El punto de partida y eje argumental del film es un tipo de canción de los ranchos de ánimas que pervive aún en poblaciones remotas de Gran Canaria. Se trata de un tipo de música de temática religiosa y un primitivismo casi onírico. Tal vez por ello muchos han querido ver un gesto de burla o de pura mordacidad en El becerro pintado. Desde mi punto de vista, quedarse en esos niveles interpretativos conduce a conclusiones a veces demasiado reduccionistas, como por ejemplo creer que El becerro pintado constituye una poco velada invectiva contra la pervivencia de supersticiones religiosas o contra el consumismo. Puede ser eso, no lo niego, pero también puede y debe ser mucho más que eso.
El extremo cuidado de los gestos más minúsculos, la milimetrada fotografía, la plasticidad monumental de la puesta en escena y el dramatismo de tono lírico generan un efecto de extrañamiento que, en sus momentos más conseguidos, tiene una clara atmósfera de pintura barroca. El plano medio en que aparecen los doce o trece rostros de los cantadores que, llegado el momento, humillan su mirada, resulta sublime, impagable e inédito en el cine de Canarias. Hay una contención teatral en esos rostros turbados y sobre todo turbadores que claramente los vincula con la pintura espiritual de Caravaggio, de El Greco o con la de Velázquez. Ese efecto de materialización mágica y tensión dramática de los rostros está presente a lo largo de todo este pequeño y prodigioso film mediante una elegante alternancia de planos generales, parecidos a cuadros, y planos cortos.
¿Cine de ficción, cine de realidad?
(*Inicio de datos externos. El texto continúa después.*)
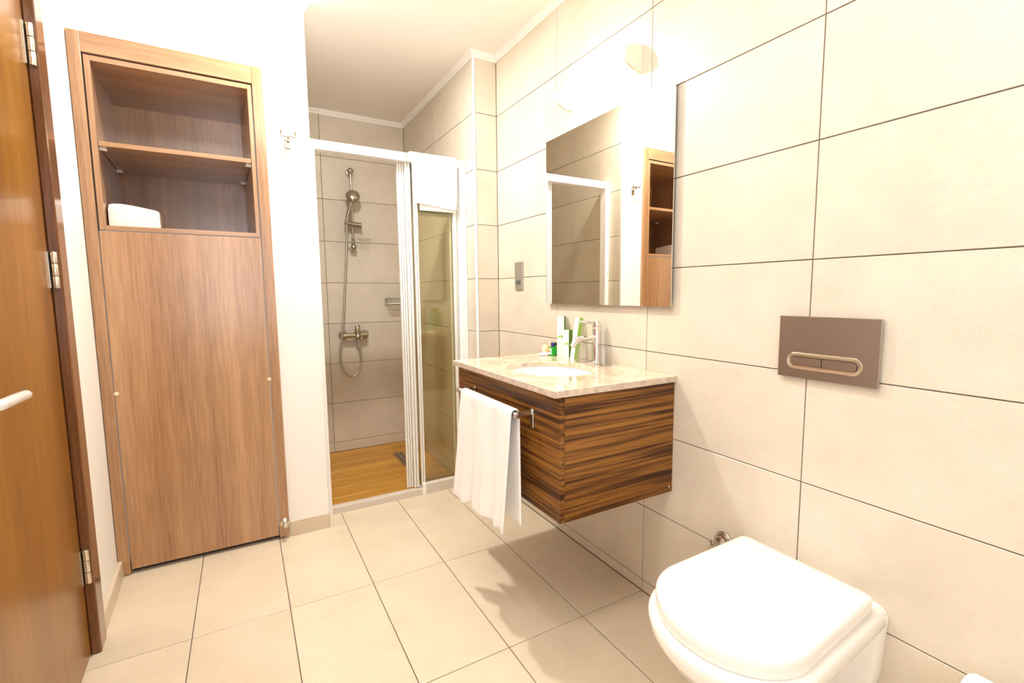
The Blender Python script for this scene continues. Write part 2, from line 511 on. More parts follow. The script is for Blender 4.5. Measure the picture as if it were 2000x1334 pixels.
# ------------------------------------------------------------------ shower floor
bm = bm_new(); add_box(bm, (-1.0, 1.36, -0.12), (0.0, 2.6, -0.0325))
sf = structure('floor_shower', bm, m_grout)
ys = [1.345, 1.485, 1.635, 1.785, 1.935, 2.085, 2.235, 2.385, YB]
tiles(sf, (0, 0, -0.03), (1, 0, 0), (0, 1, 0), [XS, -0.337, XP], ys, m_plank, gap=0.0018, name='plank')
bm = bm_new()
add_box(bm, (XS, 1.338, -0.03), (-0.438, 1.378, 0.038), bev=0.003)
structure('threshold', bm, m_grey_stone)
bm = bm_new()
add_box(bm, (-0.438, 1.336, -0.03), (XP, 1.378, 0.062), bev=0.003)
structure('threshold', bm, m_grey_stone)

t = thing('shower_drain', 'grey steel slotted channel drain in the wooden shower floor', 'drain', (-0.341, 1.95, -0.03))
bm = bm_new(); add_box(bm, (-0.376, 1.64, -0.031), (-0.306, 2.256, -0.0262), bev=0.001); obj('grate', bm, m_steel, t)
bm = bm_new()
for k in range(26):
    for xx in (-0.358, -0.324):
        add_box(bm, (xx - 0.003, 1.66 + k * 0.0226, -0.0264), (xx + 0.003, 1.675 + k * 0.0226, -0.0258))
o = obj('slots', bm, m_dark, t); o['kind'] = 'stuff'

# ------------------------------------------------------------------ door in the left wall
d = thing('door_1', 'orange brown wooden door with steel hinges in the left wall', 'door', LW((0.92, 0, 0)), kind='structure')
box('door_leaf', (DS0, -0.045, 0.006), (DS1, -0.004, DTOP), m_door, d, bev=0.002, xf=LW)
for (a, b) in ((DS0 - 0.094, DS0 - 0.009), (DS1 + 0.009, DS1 + 0.094)):
    box('casing', (a, -0.004, 0.0), (b, 0.022, DTOP + 0.09), m_casing, d, bev=0.003, xf=LW)
box('casing', (DS0 - 0.009, -0.004, DTOP + 0.008), (DS1 + 0.009, 0.022, DTOP + 0.09), m_casing, d, bev=0.003, xf=LW)
for (a, b) in ((DS0 - 0.05, DS0 - 0.003), (DS1 + 0.003, DS1 + 0.05)):
    box('jamb', (a, -0.12, 0.0), (b, -0.004, DTOP + 0.05), m_casing, d, xf=LW)
for z0, z1 in ((1.815, 1.93), (1.183, 1.29), (0.248, 0.36)):
    bm = bm_new(); h = z1 - z0
    for a, b in ((0, 0.32), (0.335, 0.665), (0.68, 1.0)):
        add_lathe(bm, [(0.0070, 0), (0.0078, 0.002), (0.0078, h * (b - a) - 0.002), (0.0070, h * (b - a))], LW((DS0 - 0.002, 0.009, z0 + a * h)), (0, 0, 1), 14)
    add_box(bm, (DS0 - 0.002, -0.0035, z0), (DS0 + 0.011, -0.001, z1), xf=LW)
    obj('hinge', bm, m_nickel, d, smooth=True)
hb = bm_new()
hp = [LW((1.265, 0.0, 0.962)), LW((1.265, 0.052, 0.962)), LW((1.255, 0.060, 0.962)), LW((1.20, 0.062, 0.961)), LW((1.119, 0.060, 0.957))]
add_tube(hb, hp, [0.010, 0.010, 0.0105, 0.0105, 0.0095], 14, smooth_path=5)
add_ball(hb, LW((1.119, 0.060, 0.957)), 0.0095, 14)
lever = obj('door_handle', hb, m_satin, d, smooth=True)
lever['label'] = 'chrome lever handle'
hb = bm_new(); add_lathe(hb, [(0.026, -0.006), (0.026, 0.004), (0.022, 0.008), (0, 0.008)], LW((1.265, 0, 0.962)), LN, 24)
obj('rosette', hb, m_satin, lever, smooth=True)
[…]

En este caso lo que se nos ofrece es la interpretación de un pasaje bíblico bien conocido (la, al menos para los creyentes, aberrante adoración del becerro de oro al pie de la montaña sagrada del Sinaí, donde Moisés se retira a oír la voz de Jehová) y que ha dado en el cine norteamericano de las grandes producciones momentos estelares de la iconografía moderna. ¿Quién no recuerda al barbudo Charlton Heston lanzando sobre su pueblo descarriado la diatriba más aterradora de la historia? Pantaleón toma el viejo motivo, como si se tratara de un hecho social actual, y lo explica con «actores» que tan solo fingen ser ellos mismos. De otra parte, el hecho de que el director muestre abiertamente en el montaje final algo que, para conseguir un efecto completo de ficción, debería haber ocultado, esto es, la escena en que el becerro es llevado a un patio, atado a una columna y pintado de oro por su dueño con un spray, demuestra lo alejada que está esta película de toda intención ficcional.
En cualquier caso, al menos para mí, se trata de un debate estéril. Me interesan más las críticas que tachan el cine de Pantaleón de ejercicio formal, de producto puramente efectista y vacío de contenido. Naturalmente estoy en total desacuerdo con estos críticos, pues se olvidan de una de las leyes que vertebran la creación en cualesquiera de las artes, incluido el arte moderno de hacer documentales: que la forma por sí sola significa y que el significado por sí solo no existe. Me quedo con la capacidad de David Pantaleón para hacer magia al mismo tiempo que desvelar ante nosotros el truco de magia.